Voice search includes important applications, such as directory assistance automating voice access to databases. Searching audio files using text inquiries, where the content of the audio files is deduced using speech recognition, could also be viewed as a form of voice search. But voice search is much more than the sum of its applications.

Voice search makes finding things easier, like a helpful assistant. In its most direct implementation, it allows a just-say-what-you-want model of user interaction.

Voice search isn’t just a voice user interface (VUI)—it may be integrated with a graphical user interface (GUI). For example, a multimodal application could deliver text in response to a voice request. The point could even be to deliver speech as searchable text, as in voicemail-to-text services.

Further, on mobile phones, there are times when it isn’t appropriate to speak, such as in meetings or when privacy is a concern. A GUI or text-based alternative provides a way of accomplishing the task, although perhaps not as efficiently as a speech interface. The GUI need not require a separate learning curve; it can be driven by the voice search paradigm—just type what you would say.

Agent Assistance
Live agents can provide another extension of the voice search paradigm. Having "hidden agents" assist speech recognition behind the scenes, for example, is an effective—and increasingly used—approach. The result is increased confidence in automated services since the user is often not aware that an agent was involved. Furthermore, data collected during agent-assisted services can be used to tune the application and increase automation rates.

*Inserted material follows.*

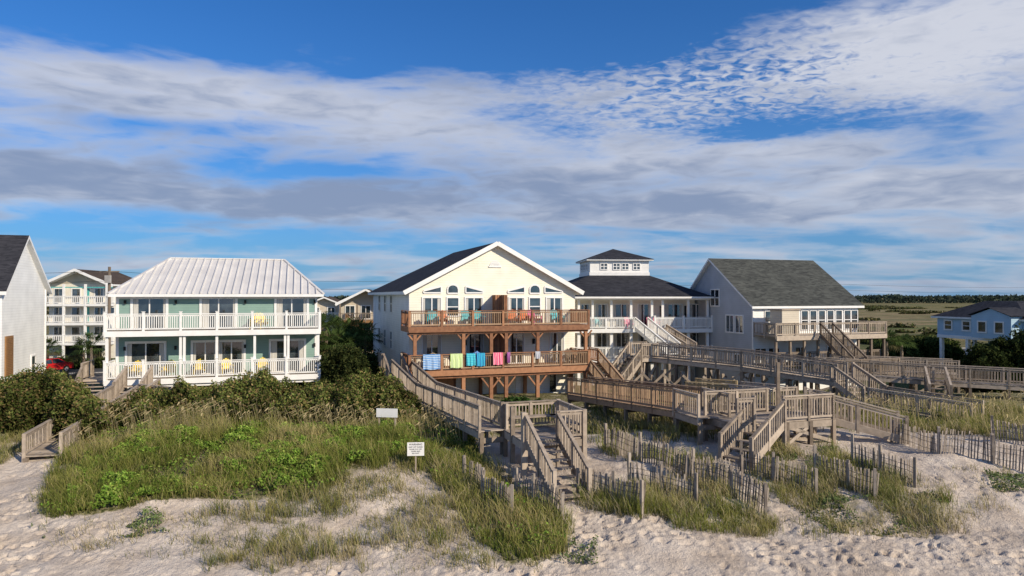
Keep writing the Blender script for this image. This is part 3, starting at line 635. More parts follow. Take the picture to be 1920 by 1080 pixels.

So why not just use a GUI? GUIs were highly intuitive and effective when applications had fewer features. We had less data with which to deal, and Web sites were fewer and simpler. But today’s complexity strains the paradigm and often leads to deep and difficult-to-navigate hierarchies. Search boxes are a partial answer to this increased layering, but also often require time-consuming hierarchical navigation as one wades through a long list of alternatives to find truly relevant information.

The power of GUIs is that we understand them based on experience. We can usually find what we want eventually without recourse to a manual. But GUIs don’t fully address today’s complexities, particularly when used on small mobile devices. A say-what-you-want speech interface, supported by quick speech dialogue when clarification is required, is highly effective for dealing with those  complexities.

So why hasn’t voice search taken over mobile devices and even PCs? Speech technology has only recently reached the point where it has the ability and credibility to support an unstructured interaction.

It’s annoying when one goes to a company Web site and doesn’t find a search box specific to that site; we’ve grown accustomed to the convenience of it. The same will be expected of call centers. Once customers realize they can just say what they want and get answers quickly, they will expect that when they call companies. Natural-language call routing or information retrieval is a proven way of supporting this expectation.

Voice search summarizes a general capability in interacting with users. A full voice search philosophy of user interface design can include:
• users assuming they can just say what they want;
• a single point of entry for many applications and information sources;
• the use of quick speech dialogue to resolve ambiguities in the request or to narrow the possible options;
• avoiding overly structured hierarchical navigation schemes;
• an option that allows typing what you would say when speech isn’t usable on a device with a voice search interface;
• agent backup (or at least helpful prompts) when the user is not succeeding in a request; and
• the accessibility of speech as text.

Users might view this set of features as voice search. If a summary name helps form an accurate mental model of what one can do using speech, then that model can be leveraged more easily in both services and enterprises.